How can America have BROADLY SHARED prosperity once again?

So who is going to buy the products made overseas if our jobs are gone.
Which jobs are gone?

If you look at the statistics of employment, Manufacturing is #4 and falling, yet GDP (is) was growing. The problem with Trump and his tariff's is he is trying to change the economy to increase growth in the manufacturing sector, and as you pointed out, that can only happen if wages decrease.

https://www.statista.com/statistics/200143/employment-in-selected-us-industries/
 
If you can export manufacturing to countries with workers able to work for a tenth American wages then our union protections go out the window. Do we keep the US a gated 'manager neighborhood' and export all manufacturing? Of course A.I. robots can do a lot of the paper shuffling. So who is going to buy the products made overseas if our jobs are gone. Will tariffs bring them back? Maybe American workers will become so poor they can compete head to head with Chinese.

The US has the second largest manufacturing output. Don’t believe the fact-free people who pretend we don’t make anything.

And the Trump administration doesn’t believe in protectionism, because it is trying to negotiate away tariffs.
 
Short of full socialism, the only thing that will achieve the kind of broadly shared prosperity we used to have is vigorous dirigisme.

Dirigisme or dirigism (from French diriger 'to direct') is an economic doctrine in which the state plays a strong directive (policies) role, contrary to a merely regulatory or non-interventionist role, over a market economy.[1] As an economic doctrine, dirigisme is the opposite of laissez-faire, stressing a positive role for state intervention in curbing productive inefficiencies and market failures. Dirigiste policies often include indicative planning, state-directed investment, and the use of market instruments (taxes and subsidies) to incentivize market entities to fulfill state economic objectives.

The term emerged in the post–World War II era to describe the economic policies of France which included substantial state-directed investment, the use of indicative economic planning to supplement the market mechanism and the establishment of state enterprises in strategic domestic sectors. It coincided with both the period of substantial economic and demographic growth, known as the Trente Glorieuses which followed the war, and the slowdown beginning with the 1973 oil crisis.

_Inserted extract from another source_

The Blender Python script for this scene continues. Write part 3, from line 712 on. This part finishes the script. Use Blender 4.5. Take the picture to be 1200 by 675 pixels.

The term has subsequently been used to classify other economies that pursued similar policies, such as Canada, the Netherlands, Japan, the East Asian tiger economies of Hong Kong, Singapore, South Korea and Taiwan; and more recently the economy of the People's Republic of China (PRC) after its economic reforms,[2] Malaysia, Indonesia[3][4] and India before the opening of its economy in 1991.[5][6][7]

Most modern economies can be characterized as dirigiste to some degree as the state may exercise directive action by performing or subsidizing research and development of new technologies through government procurement (especially military) or through state-run research institutes.[8]
 
The US has the second largest manufacturing output. Don’t believe the fact-free people who pretend we don’t make anything.

And the Trump administration doesn’t believe in protectionism, because it is trying to negotiate away tariffs.
Look at the manufacturing tag inside your underwear. Count American cars (not trucks) on the highway. Is something made by an American company made in America? But I'm not saying 'slam the door', I suggest cutting all who work for a corporation, no matter where they live, get a cut of the profits. And while we're at it, set the CEOs salary as a multiple of the lowest paid worker, employee or contract.